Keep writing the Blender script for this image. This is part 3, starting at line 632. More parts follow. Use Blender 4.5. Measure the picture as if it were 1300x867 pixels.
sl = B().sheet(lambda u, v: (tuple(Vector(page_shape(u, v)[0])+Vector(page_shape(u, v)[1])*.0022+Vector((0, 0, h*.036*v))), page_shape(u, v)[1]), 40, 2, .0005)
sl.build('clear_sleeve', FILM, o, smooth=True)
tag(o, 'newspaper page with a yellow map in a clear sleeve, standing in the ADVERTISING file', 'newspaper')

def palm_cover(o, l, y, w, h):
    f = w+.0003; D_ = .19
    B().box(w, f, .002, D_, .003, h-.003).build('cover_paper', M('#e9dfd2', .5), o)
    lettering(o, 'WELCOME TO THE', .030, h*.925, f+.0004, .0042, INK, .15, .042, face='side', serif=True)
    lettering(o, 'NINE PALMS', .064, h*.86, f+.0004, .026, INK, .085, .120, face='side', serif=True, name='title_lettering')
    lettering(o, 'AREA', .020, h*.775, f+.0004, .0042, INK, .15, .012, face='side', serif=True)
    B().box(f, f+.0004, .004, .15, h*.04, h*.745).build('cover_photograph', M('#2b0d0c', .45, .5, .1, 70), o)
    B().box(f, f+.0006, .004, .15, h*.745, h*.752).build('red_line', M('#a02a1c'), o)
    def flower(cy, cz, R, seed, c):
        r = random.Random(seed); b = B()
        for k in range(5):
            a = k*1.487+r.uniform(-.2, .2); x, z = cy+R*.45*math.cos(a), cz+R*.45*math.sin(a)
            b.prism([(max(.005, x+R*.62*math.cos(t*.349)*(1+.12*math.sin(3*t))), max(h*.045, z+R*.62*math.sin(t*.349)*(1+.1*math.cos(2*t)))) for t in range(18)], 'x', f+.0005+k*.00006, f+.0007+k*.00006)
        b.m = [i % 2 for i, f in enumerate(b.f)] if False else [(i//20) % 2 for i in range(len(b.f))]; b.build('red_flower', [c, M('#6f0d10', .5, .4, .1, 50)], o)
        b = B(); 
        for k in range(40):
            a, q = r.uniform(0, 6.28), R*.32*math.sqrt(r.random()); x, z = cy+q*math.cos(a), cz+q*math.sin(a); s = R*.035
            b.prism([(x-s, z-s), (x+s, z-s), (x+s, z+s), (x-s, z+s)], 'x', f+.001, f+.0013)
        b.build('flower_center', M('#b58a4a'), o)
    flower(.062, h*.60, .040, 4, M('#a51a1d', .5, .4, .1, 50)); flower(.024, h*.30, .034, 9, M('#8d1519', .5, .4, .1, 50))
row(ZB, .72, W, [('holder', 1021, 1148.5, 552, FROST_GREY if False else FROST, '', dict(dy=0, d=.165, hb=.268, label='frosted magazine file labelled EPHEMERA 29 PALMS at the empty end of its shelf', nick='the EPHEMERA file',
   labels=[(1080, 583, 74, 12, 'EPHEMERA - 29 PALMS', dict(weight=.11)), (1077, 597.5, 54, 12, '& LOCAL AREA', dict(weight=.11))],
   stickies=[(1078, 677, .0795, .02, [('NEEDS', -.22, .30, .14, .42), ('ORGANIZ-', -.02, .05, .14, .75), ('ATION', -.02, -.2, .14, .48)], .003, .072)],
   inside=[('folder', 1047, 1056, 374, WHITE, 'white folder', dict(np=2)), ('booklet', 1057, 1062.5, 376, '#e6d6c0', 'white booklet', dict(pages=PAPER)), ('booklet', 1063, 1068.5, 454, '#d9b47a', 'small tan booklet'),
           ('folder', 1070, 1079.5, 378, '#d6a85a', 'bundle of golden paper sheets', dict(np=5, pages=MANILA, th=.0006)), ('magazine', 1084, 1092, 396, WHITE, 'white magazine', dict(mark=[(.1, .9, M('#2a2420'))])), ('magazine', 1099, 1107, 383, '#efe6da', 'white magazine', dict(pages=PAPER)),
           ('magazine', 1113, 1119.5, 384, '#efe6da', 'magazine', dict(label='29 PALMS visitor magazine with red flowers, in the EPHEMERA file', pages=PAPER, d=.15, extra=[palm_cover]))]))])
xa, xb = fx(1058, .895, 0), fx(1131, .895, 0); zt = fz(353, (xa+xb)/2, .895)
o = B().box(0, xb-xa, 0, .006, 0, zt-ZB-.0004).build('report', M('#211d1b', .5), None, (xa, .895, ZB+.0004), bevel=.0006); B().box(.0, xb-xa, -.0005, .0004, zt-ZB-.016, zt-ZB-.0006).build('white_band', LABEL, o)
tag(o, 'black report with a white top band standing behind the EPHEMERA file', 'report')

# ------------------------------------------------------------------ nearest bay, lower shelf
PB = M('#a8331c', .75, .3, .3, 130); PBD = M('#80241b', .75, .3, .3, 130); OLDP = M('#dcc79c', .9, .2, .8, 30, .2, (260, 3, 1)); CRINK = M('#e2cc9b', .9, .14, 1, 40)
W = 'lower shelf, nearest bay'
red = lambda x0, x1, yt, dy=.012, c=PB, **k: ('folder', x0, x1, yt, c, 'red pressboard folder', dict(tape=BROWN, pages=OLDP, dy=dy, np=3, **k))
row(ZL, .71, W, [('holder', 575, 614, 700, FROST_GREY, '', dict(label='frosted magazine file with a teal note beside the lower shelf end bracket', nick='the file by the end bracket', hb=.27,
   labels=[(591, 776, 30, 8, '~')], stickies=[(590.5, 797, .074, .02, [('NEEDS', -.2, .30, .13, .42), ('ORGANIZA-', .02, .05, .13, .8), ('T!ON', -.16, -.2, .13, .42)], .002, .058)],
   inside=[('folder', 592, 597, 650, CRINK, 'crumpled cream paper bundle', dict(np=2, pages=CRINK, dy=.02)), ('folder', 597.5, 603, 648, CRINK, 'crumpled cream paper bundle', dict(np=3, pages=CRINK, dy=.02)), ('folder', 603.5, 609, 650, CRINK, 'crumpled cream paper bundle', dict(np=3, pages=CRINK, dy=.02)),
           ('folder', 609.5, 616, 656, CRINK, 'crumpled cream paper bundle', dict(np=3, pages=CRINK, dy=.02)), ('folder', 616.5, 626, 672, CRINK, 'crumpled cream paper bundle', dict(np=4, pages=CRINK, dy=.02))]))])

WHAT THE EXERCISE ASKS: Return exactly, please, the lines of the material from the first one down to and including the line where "tag(o, 'newspaper page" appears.

SOLUTION BELOW:
Keep writing the Blender script for this image. This is part 3, starting at line 632. More parts follow. Use Blender 4.5. Measure the picture as if it were 1300x867 pixels.
sl = B().sheet(lambda u, v: (tuple(Vector(page_shape(u, v)[0])+Vector(page_shape(u, v)[1])*.0022+Vector((0, 0, h*.036*v))), page_shape(u, v)[1]), 40, 2, .0005)
sl.build('clear_sleeve', FILM, o, smooth=True)
tag(o, 'newspaper page with a yellow map in a clear sleeve, standing in the ADVERTISING file', 'newspaper')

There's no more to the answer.